[Advaita-l] What is the meaning of illusion (according to advaita, obviously)?
Carlos Grasso
carlos at carlosgrasso.com
Sun Dec 28 16:01:26 CST 2008
On 12/28/08 10:16 AM, "Suresh" <mayavaadi at yahoo.com> wrote:
> Let's consider the examples that were given, namely shirt-thread, gold-bangles
> etc. From this, I understand that without gold, golden objects cannot exist,
> but the former can exist without the latter; and therefore, gold is real and
> the objects are mithya. My problem here is, why the confusion 'neither real
> nor unreal,' why can't we simply say gold is independently real, whereas
> golden objects are not. I am wondering why the word mithya, when something
> simpler could suffice.
> What I am trying to say is: gold=sat, golden object=sat (as long as it
> exists), and asat when it disappears.
There is no golden-object as such, that's why we say it has apparent
existence or reality. What is there is gold with a surimposed name (ring)
and form (circular with a certain width). It would be more appropiate to say
'ringly-gold'. The ring doesn't exist as such because if you melt the gold,
where did the ring go? you still have the gold...
Now, it's true that it 'exists' while it exists, but what actually exists is
its FUNCTIONALITY, you can perceive it, you can see it touch it, smell it
(even taste it!!) and most of all put it in your finger. But all the time
you are dealing with... gold (in a certain shape and with a certain name).
The fact that it dissapears from your perception does not mean it is
non-existent, a non-existent thing is a thing that you could never even
imagine! because if you imagine it, then you are giving it apparent
existence, like a square circle, THAT is a non-existent thing!
> Because no object can be sat and asat at the same time, when the golden object
> exists, it exists (sat), and when it doesn't, it doesn't (asat). So why mithya
> at all? This seems to be the source of my confusion.
Mythia is the middle equation of a triad of the Real, the Illusory and the
Unreal. All of them co-exist always, you can't take two of them only.
Analogies of this three (from the perception point of view) are:
Real: the water of the ocean.
Illusory: the bluenness of the water on a sunny day.
Unreal: my living father is my son.
> Finally, I don't understand how time factor comes in here. Why do we define
> the real as something that lasts forever, and the unreal as something that
> doesn't. I know scriptures say this, but I am wondering as to why. Why is it
> we relate this to time?
The same analogy as gold and ring. Gold was there as a rock then as a ring
and then when you will run out of money will transform itself into a coin
maybe!! We can see a distinct...'something' being there all the time and
supporting all the changes of names and form surimposed on it.

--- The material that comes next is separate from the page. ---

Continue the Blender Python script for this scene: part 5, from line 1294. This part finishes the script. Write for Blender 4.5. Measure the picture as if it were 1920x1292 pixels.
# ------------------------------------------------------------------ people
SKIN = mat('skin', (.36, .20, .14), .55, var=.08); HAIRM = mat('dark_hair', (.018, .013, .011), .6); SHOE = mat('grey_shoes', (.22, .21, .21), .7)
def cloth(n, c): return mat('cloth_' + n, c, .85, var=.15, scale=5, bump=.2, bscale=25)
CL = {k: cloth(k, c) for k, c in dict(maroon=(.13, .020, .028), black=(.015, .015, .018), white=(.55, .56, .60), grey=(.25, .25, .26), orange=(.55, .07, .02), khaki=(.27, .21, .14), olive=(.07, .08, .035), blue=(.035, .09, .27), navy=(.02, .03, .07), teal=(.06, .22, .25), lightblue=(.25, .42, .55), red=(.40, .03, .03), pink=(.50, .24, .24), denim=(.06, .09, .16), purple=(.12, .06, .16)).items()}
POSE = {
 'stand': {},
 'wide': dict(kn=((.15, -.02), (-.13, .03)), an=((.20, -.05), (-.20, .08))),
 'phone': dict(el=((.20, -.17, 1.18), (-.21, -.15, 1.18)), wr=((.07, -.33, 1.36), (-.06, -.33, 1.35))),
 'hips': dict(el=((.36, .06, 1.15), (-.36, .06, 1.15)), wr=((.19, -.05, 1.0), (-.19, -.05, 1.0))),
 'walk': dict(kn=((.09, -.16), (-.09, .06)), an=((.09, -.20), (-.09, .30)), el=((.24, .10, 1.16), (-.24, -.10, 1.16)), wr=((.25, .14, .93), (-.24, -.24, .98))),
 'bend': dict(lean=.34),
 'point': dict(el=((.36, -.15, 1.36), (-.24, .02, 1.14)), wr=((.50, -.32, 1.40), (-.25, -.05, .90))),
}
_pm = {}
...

The question is what is the constant that we are seeing all the time?
is that ring, bracelet?
or coin or lump?
No, the constant is always gold, since it is 'beyond' the time limitation of
the ring, the bracelet, the coin, etc... Gold is 'outside time' in relation
to the names and forms. Names and forms are born out of gold, sustained
while they 'are' in gold and dissapear again into gold.
Not many golds, not one gold, only gold.